Figure 1. Illustration of the mean-shift model.

A. Initialization of the generic kernel based on the user-defined position (x’₀,y’₀).

The kernel (here an octagon, ndir = 8) is divided into sectors (S1 to S8), each one containing two nested triangle-shaped regions (R_b and R_w), one sensitive to dark and the other to bright pixels (“b” means “black” and “w” means “white”). Here, R_b6 and R_w6 are shown, with a total of 16 regions (R_b1 to R_b8 and R_w1 to R_w8). Only the contours of sectors 2-5 are shown in order to lighten and better visualize the figure. The cell is not presented for clarity.

B. Adjustment of the position of the center at t₀.

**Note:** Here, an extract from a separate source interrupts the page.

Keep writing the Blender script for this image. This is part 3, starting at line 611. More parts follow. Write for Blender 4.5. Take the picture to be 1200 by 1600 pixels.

Sixteen mass centers (g_b1 to g_b8 and g_w1 to g_w8) are first calculated from the intensities of the pixels from each region, (g_b1 and g_w1 are shown). Sector mass centers (C) are calculated from g_wn and g_bn, (C₈ is shown as an example). The center (x₀,y₀) is defined as the centroid of the mass centers C₁ to C₈.

C. Adaptation of the kernels to cell morphology at t₀.

The distances (d_i) between each mass center (g_wn) and kernel center (x₀,y₀) are calculated (d₈ is shown as an example). The new outer radii (r_wn) are calculated based on d_n, the average d_n distances, the expansion factor and the anisotropy factor. r_bn is assigned according to the ratio (r_b / r_w), which is initially defined by the user.

D. Representation of the kernels at t₁.

Information is obtained applying the processes explained in B and C. The size of the sectors will increase or decrease (indicated by the arrows) as a function of cell shape modifications.